University Of Southampton’s Expert Gets International Accolade For Work On Race, Gender And Music
Pioneering Southampton music research fellow Dr Samantha Ege has won an international award for her work to unravel the influence of race and gender on music.
Dr Ege, a concert pianist and globally recognised researcher into black history in music, has won the prestigious Irving Lowens Article Award from the Society for American Music, recognising her contribution to the study of American music.
Dr Ege joined the University of Southampton in October 2022 on a three-year Anniversary Fellowship to mark the institution’s 70th year. She picked up the award for her research on two composers – Florence Beatrice Price and Theodora Sturkow Ryder – whose experiences in interwar Chicago in the early 1900s were shaped by racism and racial segregation.

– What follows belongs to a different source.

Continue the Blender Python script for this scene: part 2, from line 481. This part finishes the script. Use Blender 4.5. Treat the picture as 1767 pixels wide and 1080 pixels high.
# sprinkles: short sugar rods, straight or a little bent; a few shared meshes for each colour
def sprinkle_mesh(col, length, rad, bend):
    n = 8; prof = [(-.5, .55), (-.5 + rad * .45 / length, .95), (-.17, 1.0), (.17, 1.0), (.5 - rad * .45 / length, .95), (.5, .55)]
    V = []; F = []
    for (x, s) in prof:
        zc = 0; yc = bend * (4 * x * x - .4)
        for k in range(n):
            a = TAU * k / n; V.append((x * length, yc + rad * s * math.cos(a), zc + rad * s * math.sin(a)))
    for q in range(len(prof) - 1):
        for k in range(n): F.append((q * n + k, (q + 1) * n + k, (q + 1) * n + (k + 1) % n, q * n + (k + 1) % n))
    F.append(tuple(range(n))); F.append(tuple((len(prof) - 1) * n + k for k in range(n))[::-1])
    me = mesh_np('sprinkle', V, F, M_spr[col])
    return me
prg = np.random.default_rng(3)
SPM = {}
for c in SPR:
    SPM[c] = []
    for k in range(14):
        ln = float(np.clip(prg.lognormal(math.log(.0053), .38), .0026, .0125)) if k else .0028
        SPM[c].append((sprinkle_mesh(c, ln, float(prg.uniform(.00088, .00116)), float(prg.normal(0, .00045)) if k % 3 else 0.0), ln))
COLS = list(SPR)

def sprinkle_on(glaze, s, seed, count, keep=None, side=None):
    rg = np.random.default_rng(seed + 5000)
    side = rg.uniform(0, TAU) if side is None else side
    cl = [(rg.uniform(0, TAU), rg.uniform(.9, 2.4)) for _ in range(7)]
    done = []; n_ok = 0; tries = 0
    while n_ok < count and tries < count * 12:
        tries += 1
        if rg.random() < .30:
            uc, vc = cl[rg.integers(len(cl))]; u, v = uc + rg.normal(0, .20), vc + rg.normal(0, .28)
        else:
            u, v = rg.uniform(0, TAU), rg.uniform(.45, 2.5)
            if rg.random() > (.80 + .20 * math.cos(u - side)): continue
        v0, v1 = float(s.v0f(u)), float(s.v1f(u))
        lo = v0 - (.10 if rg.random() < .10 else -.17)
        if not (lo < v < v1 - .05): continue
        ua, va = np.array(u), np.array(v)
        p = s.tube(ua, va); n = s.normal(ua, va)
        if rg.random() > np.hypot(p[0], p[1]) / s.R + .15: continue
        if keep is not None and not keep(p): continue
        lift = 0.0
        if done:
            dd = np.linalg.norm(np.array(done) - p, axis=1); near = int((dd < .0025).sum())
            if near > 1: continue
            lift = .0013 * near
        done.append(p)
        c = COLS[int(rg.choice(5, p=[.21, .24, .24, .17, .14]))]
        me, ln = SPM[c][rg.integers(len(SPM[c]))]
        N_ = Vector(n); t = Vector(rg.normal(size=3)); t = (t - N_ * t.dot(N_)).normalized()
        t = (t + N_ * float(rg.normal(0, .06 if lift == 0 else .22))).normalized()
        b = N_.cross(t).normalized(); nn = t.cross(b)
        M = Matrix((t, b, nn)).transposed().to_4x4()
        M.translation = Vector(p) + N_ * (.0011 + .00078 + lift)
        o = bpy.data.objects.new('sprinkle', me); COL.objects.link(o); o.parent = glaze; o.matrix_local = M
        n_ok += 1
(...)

Price worked in Chicago’s Black classical music scene, while Sturkow Ryder belonged to the white mainstream. Today, Sturkow Ryder’s work is much less well known.
Dr Ege said: “Theodora Sturkow Ryder was a composer of European background who achieved great fame in Chicago during the 1920s and ‘30s. I was curious to compare her experiences with those of the prolific African American and Chicago-based composer Florence Price, who operated around the same time. Unlike Sturkow Ryder, who mostly thrived in Chicago’s white classical mainstream, Price’s rise to prominence was largely the result of her predominantly Black classical music network on the South Side, which is the where neighbourhood Michelle Obama grew up. I compared the two women’s lived experiences, their networks, and their musical output, showing how factors of race, gender, and geography played out in their artistic lives.
“I feel so proud to join the long list of inspirational scholars who received the Irving Lowens Award before me. I am honoured to be recognised alongside them.”
Presenting Dr Ege with the award, Society for American Music board member Dr Kristen Turner said: “In this article, Ege performs with the same precision and care and linguistic acuity that she utilises in her pianistic performances. We had 20 amazing submissions, but this one was almost immediately right at the top.”
Professor Thomas Irvine, Head of Music at the University of Southampton, added: “We are delighted that Samantha has won this prestigious award, which further cements her place as one of her generation’s leading music scholars, and continues our department’s long tradition of ground-breaking work on often hidden histories of women in music.”